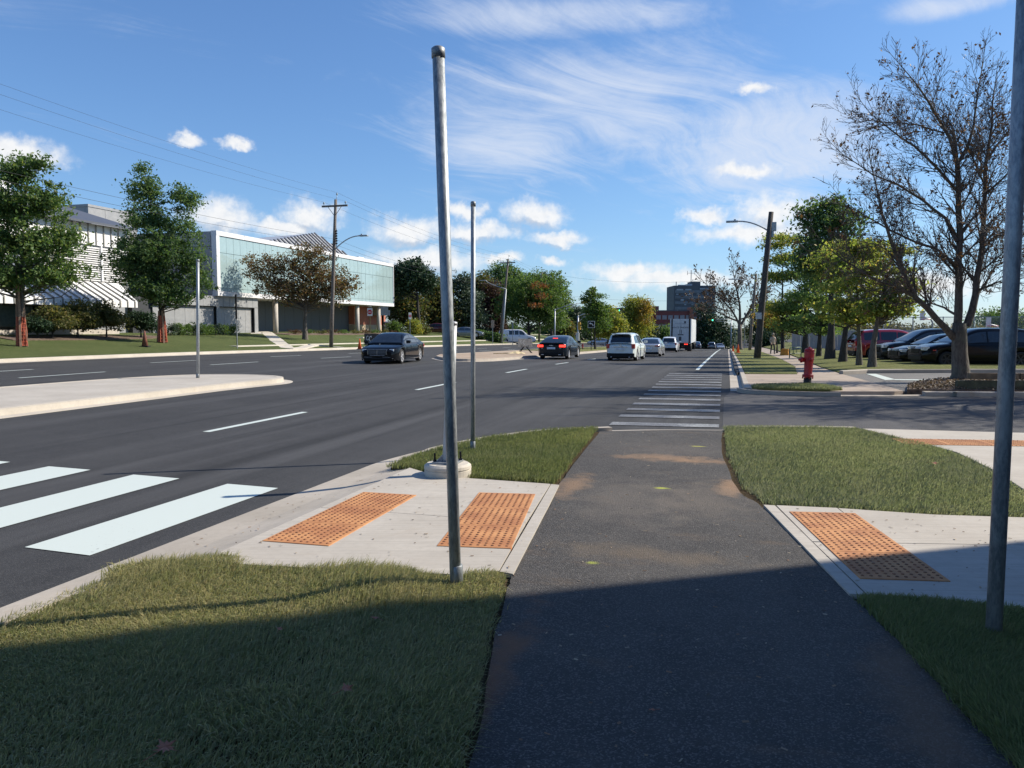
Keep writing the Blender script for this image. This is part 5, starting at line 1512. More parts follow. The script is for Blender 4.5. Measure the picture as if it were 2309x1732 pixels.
# white compact SUV
suv = dict(L=4.77, W=1.84, wr=.35, xf=1.42, xr=-1.43, sill=.24, spokes=6, round=.14,
           top=[(-2.385, .86), (-2.34, 1.02), (-2.0, 1.06), (-.9, 1.07), (.9, 1.04), (1.2, 1.05), (1.8, .98), (2.2, .86), (2.385, .7)],
           roof=[(-2.36, 1.05), (-2.16, 1.42), (-1.95, 1.60), (-1.4, 1.68), (-.3, 1.70), (.15, 1.67), (.45, 1.58), (1.3, 1.05)],
           wind=(.5, 1.22), rear=(-2.335, -1.98), rinset=.02, side=[(-.1, .85), (-1.0, -.16), (-1.9, -1.08)], handles=(.1, -.95), tumble=.30,
           feat=[('tail_light', m_lampred, -2.40, -2.12, .66, .86, .78, 1.06, True), ('license_plate', m_plate, -2.43, -2.39, -.25, .25, .70, .82, False), ('lower_bumper', m_dark, -2.43, -2.0, -.82, .82, .26, .50, False), ('light_bar', m_chrome, -2.425, -2.38, -.42, .42, .86, .92, False),
                 ('badge', m_chrome, -2.405, -2.38, -.09, .09, .96, 1.0, False), ('roof_spoiler', m_pwhite, -2.2, -1.85, -.58, .58, 1.62, 1.68, False), ('exhaust', m_chrome, -2.44, -2.38, .5, .6, .24, .29, True), ('headlight', m_lampclr, 2.1, 2.33, .5, .8, .72, .88, True)])
def lane(X, Y): return Vector((X, Y, float(zr(X, Y))))


def at_depth(px, dep):
    d = ray(px, YH); q = dep; X = (FW[0] / math.cos(PIT)) * 0; p = atD(px, YH, dep); return lane(p.x, p.y)


p = at_depth(1414, 48.0); car('suv', 'white compact SUV in the right lane seen from behind', p, R(88), suv, m_pwhite)
sed2 = dict(aud); sed2.update(L=4.85, feat=[('tail_light', m_lampred, -2.46, -2.2, .48, .86, .80, .92, True), ('license_plate', m_plate, -2.47, -2.42, -.26, .26, .60, .73, False), ('lower_bumper', m_dark, -2.46, -2.25, -.78, .78, .22, .38, False), ('headlight', m_lampclr, 2.2, 2.38, .5, .84, .58, .7, True)])
p = at_depth(1470, 62); car('sedan', 'silver sedan ahead of the white compact SUV', p, R(90), sed2, m_psilver)
suv2 = dict(suv); suv2.update(feat=[('tail_light', m_lampred, -2.40, -2.15, .66, .86, .84, 1.06, True), ('license_plate', m_plate, -2.43, -2.39, -.25, .25, .78, .90, False), ('lower_bumper', m_dark, -2.43, -2.0, -.82, .82, .26, .52, False), ('headlight', m_lampclr, 2.1, 2.33, .5, .8, .72, .88, True)])
p = at_depth(1512, 86); car('suv', 'smaller-looking white SUV behind the box trailer', p, R(90), suv2, carpaint('paint_white_cool', (.66, .68, .72), 0, .3))
p = at_depth(1571, 147); car('sedan', 'dark navy sedan right of the trailer far down the road', p, R(90), sed2, m_pnavy)
p = at_depth(1606, 178); car('suv', 'far grey SUV with red tail lights at the end of the road', p, R(90), suv2, m_pgrey)
p = at_depth(1623, 185); car('sedan', 'far pale oncoming car beside the grey SUV', p, R(-80), aud, m_psilver)

# box trailer
p = at_depth(1542, 102); t = thing('box_trailer_truck', 'white box trailer truck seen from behind with dark lettering', 'truck', p, R(90))
m_tr = plain('trailer_white', (.50, .52, .54), .5, var=.08)
MB().box(-6.9, 7.0, -1.3, 1.3, 1.15, 4.15).build('cargo_box', m_tr, t)
for s in (-1, 1):
    MB().bbox(-7.0, -6.9, min(s * .012, s * .98), max(s * .012, s * .98), 1.2, 4.08, .01).build('rear_door', m_tr, t)
    MB().bbox(-7.02, -6.88, min(s * 1.0, s * 1.14), max(s * 1.0, s * 1.14), 1.15, 4.15, .01).build('door_post', m_dark, t)
    MB().bbox(-7.05, -6.85, min(s * 1.15, s * 1.3), max(s * 1.15, s * 1.3), 1.1, 4.15, .02).build('corner_post', m_tr, t)
    for xw in (-5.6, -4.4):
        wheel(t, xw, s * 1.02, .5, .5, m_rimd)
    MB().box(-6.2, -6.15, min(s * .5, s * 1.2), max(s * .5, s * 1.2), .25, 1.0).build('mud_flap', m_black, t)
    for q in (.55, .8): MB().bbox(-7.06, -7.0, s * q - .07, s * q + .07, .95, 1.07, .01).build('tail_light', m_lampon, t)
MB().box(-6.95, -6.85, -1.2, 1.2, .5, .62).box(-6.9, 6.5, -.4, .4, .8, 1.1).build('under_frame', m_dark, t)
MB().bbox(8.2, 10.6, -1.2, 1.2, .9, 3.6, .1).box(5.5, 10.5, -.45, .45, .6, .95).build('tractor_cab', m_tr, t)
for s in (-1, 1):
    wheel(t, 9.6, s * 1.0, .5, .34, m_rimd); wheel(t, 6.0, s * .98, .5, .5, m_rimd)
    MB().box(9.8, 9.9, min(s * 1.3, s * 1.6), max(s * 1.3, s * 1.6), 2.2, 3.0).build('mirror', m_dark, t)


def text(par, s, loc, size, mat, rot=(math.pi / 2, 0, -math.pi / 2)):
    cu = bpy.data.curves.new('lettering', 'FONT'); cu.body = s; cu.size = size; cu.align_x = 'CENTER'; cu.extrude = .004
    o = bpy.data.objects.new('lettering', cu); C.objects.link(o); dg = bpy.context.evaluated_depsgraph_get()
    me = bpy.data.meshes.new_from_object(o.evaluated_get(dg)); bpy.data.objects.remove(o); me.materials.clear(); me.materials.append(mat)
    q = link('lettering', me, par, loc); q.rotation_euler = rot; return q


m_ink = plain('ink_dark', (.06, .065, .08), .7)
text(t, 'WHITE TRADING', (-7.012, 0, 3.0), .27, m_ink)
text(t, 'R  E  S  O  U  R  C  E  S', (-7.012, 0, 3.52), .13, m_ink)
MB().box(-7.012, -7.002, -.62, -.42, 3.6, 3.88).build('decal', m_ink, t)
for yy in (-.10, .10): MB().box(-7.012, -7.002, yy - .03, yy + .03, 2.3, 2.8).build('decal', m_ink, t)
MB().box(-7.012, -7.002, -.35, .35, 2.12, 2.25).box(-7.012, -7.002, -.1, .22, 1.4, 1.95).build('decal', m_ink, t)

# white van on the far-left drive
van = dict(L=5.7, W=2.0, wr=.36, xf=1.85, xr=-1.75, sill=.26, spokes=6, round=.1,
           top=[(-2.85, 1.15), (-2.8, 1.22), (1.2, 1.22), (1.7, 1.2), (2.4, 1.05), (2.75, .9), (2.85, .7)],
           roof=[(-2.82, 1.2), (-2.74, 1.9), (-2.5, 2.06), (.4, 2.08), (.8, 2.0), (1.7, 1.2)], wind=(.85, 1.62), rear=(-2.8, -2.7), side=[(.35, 1.15), (-.35, .25), (-1.2, -.45)], handles=(.3,), hmat=m_dark, tumble=.16,
           feat=[('headlight', m_lampclr, 2.55, 2.83, .5, .82, .72, .9, True), ('bumper', m_dark, 2.6, 2.9, -.85, .85, .32, .5, False), ('grille', m_dark, 2.7, 2.86, -.42, .42, .68, .9, False), ('tail_light', m_lampred, -2.87, -2.7, .8, .95, .9, 1.3, True)])
p = gbase(1166, 768, 116, zlawn, .02); car('van', 'white cargo van parked behind the leaning utility pole', p, R(14), van, carpaint('paint_white_van', (.66, .67, .69), 0, .35), 'van')
p = gbase(985, 757, 112, zlawn, .05); car('sedan', 'maroon car under the pines left of the tall post', p, R(190), aud, m_pmaroon)
p = gbase(1052, 763, 108, zlawn, .02); car('sedan', 'grey car half hidden behind the big pine trunk', p, R(10), aud, m_pgrey)
p = gbase(868, 752, 106, zlawn, .0); car('sedan', 'pale silver car glimpsed under the building canopy', p, R(20), sed2, m_psilver)
# cars seen past the grassy median
for k, (px, lab) in enumerate(((1352, 'far silver car behind the turn-arrow sign'), (1380, 'far blue-grey car left of the white compact SUV'))):
    p = gbase(px, 776, 150, zr, 0.0); car('sedan', lab, p, R(195), sed2, (m_psilver, m_pnavy)[k])

# row of parked cars on the right, noses towards the street
big = dict(suv); big.update(L=4.95, W=1.93, feat=[('headlight', m_lampclr, 2.2, 2.46, .55, .86, .74, .90, True), ('grille', m_dark, 2.36, 2.485, -.42, .42, .6, .80, False), ('bumper', m_dark, 2.2, 2.50, -.70, .70, .3, .50, False), ('marker_light', m_lampred, 1.95, 2.1, .88, .94, .72, .78, True), ('tail_light', m_lampred, -2.47, -2.2, .66, .9, .86, 1.1, True)])
big['top'] = [(x * 1.037, z) for x, z in suv['top']]; big['roof'] = [(x * 1.037, z) for x, z in suv['roof']]; big['wind'] = (.52, 1.26); big['rear'] = (-2.42, -2.06); big['xf'] = 1.5; big['xr'] = -1.45
pcar = dict(aud); pcar.update(feat=[('headlight', m_lampclr, 2.15, 2.42, .52, .86, .60, .73, True), ('grille', m_dark, 2.35, 2.48, -.5, .5, .42, .66, False), ('marker_light', m_lampred, 2.0, 2.16, .84, .9, .6, .66, True), ('tail_light', m_lampred, -2.46, -2.2, .5, .86, .76, .9, True)])
m_smoke = plain('tinted_glass', (.02, .024, .028), .05, spec=.9)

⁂

[Stated problem]: Exactly reproduce the run of lines from the start of the listing through the line with "d = ray(px, YH);", inclusive; pictures are not copied.

[Solution to this exercise]:
Keep writing the Blender script for this image. This is part 5, starting at line 1512. More parts follow. The script is for Blender 4.5. Measure the picture as if it were 2309x1732 pixels.
# white compact SUV
suv = dict(L=4.77, W=1.84, wr=.35, xf=1.42, xr=-1.43, sill=.24, spokes=6, round=.14,
           top=[(-2.385, .86), (-2.34, 1.02), (-2.0, 1.06), (-.9, 1.07), (.9, 1.04), (1.2, 1.05), (1.8, .98), (2.2, .86), (2.385, .7)],
           roof=[(-2.36, 1.05), (-2.16, 1.42), (-1.95, 1.60), (-1.4, 1.68), (-.3, 1.70), (.15, 1.67), (.45, 1.58), (1.3, 1.05)],
           wind=(.5, 1.22), rear=(-2.335, -1.98), rinset=.02, side=[(-.1, .85), (-1.0, -.16), (-1.9, -1.08)], handles=(.1, -.95), tumble=.30,
           feat=[('tail_light', m_lampred, -2.40, -2.12, .66, .86, .78, 1.06, True), ('license_plate', m_plate, -2.43, -2.39, -.25, .25, .70, .82, False), ('lower_bumper', m_dark, -2.43, -2.0, -.82, .82, .26, .50, False), ('light_bar', m_chrome, -2.425, -2.38, -.42, .42, .86, .92, False),
                 ('badge', m_chrome, -2.405, -2.38, -.09, .09, .96, 1.0, False), ('roof_spoiler', m_pwhite, -2.2, -1.85, -.58, .58, 1.62, 1.68, False), ('exhaust', m_chrome, -2.44, -2.38, .5, .6, .24, .29, True), ('headlight', m_lampclr, 2.1, 2.33, .5, .8, .72, .88, True)])
def lane(X, Y): return Vector((X, Y, float(zr(X, Y))))


def at_depth(px, dep):
    d = ray(px, YH); q = dep; X = (FW[0] / math.cos(PIT)) * 0; p = atD(px, YH, dep); return lane(p.x, p.y)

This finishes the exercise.